— What you are asked to do —
Would you print the material exactly, starting at its first line and ending at the line holding "p, n = on_pvc(px, py);"?

— Dataset section —
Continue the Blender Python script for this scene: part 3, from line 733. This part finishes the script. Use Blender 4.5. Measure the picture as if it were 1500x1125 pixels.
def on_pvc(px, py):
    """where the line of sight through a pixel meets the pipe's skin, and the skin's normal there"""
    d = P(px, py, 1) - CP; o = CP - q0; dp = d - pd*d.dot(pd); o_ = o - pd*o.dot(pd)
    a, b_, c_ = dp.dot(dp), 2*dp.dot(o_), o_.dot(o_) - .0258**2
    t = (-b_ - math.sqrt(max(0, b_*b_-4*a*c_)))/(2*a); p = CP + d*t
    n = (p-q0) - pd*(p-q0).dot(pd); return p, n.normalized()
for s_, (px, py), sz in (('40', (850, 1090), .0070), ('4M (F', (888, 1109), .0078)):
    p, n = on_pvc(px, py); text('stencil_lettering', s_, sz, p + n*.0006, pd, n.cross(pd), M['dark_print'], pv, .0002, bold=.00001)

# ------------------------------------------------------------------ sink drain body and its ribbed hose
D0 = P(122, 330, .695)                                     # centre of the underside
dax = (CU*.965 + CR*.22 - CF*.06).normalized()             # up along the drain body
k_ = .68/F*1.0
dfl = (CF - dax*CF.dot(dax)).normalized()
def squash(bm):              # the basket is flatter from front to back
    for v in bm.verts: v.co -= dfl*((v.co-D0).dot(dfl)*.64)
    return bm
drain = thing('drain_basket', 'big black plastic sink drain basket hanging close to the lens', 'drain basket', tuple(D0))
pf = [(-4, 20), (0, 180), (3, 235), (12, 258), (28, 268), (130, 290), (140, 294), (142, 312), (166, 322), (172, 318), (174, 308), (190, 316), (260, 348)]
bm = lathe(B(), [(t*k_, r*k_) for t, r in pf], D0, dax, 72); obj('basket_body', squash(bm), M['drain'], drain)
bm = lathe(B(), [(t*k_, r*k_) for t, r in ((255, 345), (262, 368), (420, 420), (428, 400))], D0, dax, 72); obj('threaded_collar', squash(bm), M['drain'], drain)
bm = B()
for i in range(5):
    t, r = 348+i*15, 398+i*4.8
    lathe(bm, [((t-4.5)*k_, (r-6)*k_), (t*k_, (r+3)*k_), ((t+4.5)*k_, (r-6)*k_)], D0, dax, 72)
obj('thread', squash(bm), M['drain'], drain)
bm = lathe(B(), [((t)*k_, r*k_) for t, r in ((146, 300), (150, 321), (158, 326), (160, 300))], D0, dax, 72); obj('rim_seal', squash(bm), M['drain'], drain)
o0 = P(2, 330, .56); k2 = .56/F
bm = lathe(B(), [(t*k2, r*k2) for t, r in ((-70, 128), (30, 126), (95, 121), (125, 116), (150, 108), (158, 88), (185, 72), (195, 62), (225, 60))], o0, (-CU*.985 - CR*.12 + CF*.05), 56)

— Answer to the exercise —
Continue the Blender Python script for this scene: part 3, from line 733. This part finishes the script. Use Blender 4.5. Measure the picture as if it were 1500x1125 pixels.
def on_pvc(px, py):
    """where the line of sight through a pixel meets the pipe's skin, and the skin's normal there"""
    d = P(px, py, 1) - CP; o = CP - q0; dp = d - pd*d.dot(pd); o_ = o - pd*o.dot(pd)
    a, b_, c_ = dp.dot(dp), 2*dp.dot(o_), o_.dot(o_) - .0258**2
    t = (-b_ - math.sqrt(max(0, b_*b_-4*a*c_)))/(2*a); p = CP + d*t
    n = (p-q0) - pd*(p-q0).dot(pd); return p, n.normalized()
for s_, (px, py), sz in (('40', (850, 1090), .0070), ('4M (F', (888, 1109), .0078)):
    p, n = on_pvc(px, py); text('stencil_lettering', s_, sz, p + n*.0006, pd, n.cross(pd), M['dark_print'], pv, .0002, bold=.00001)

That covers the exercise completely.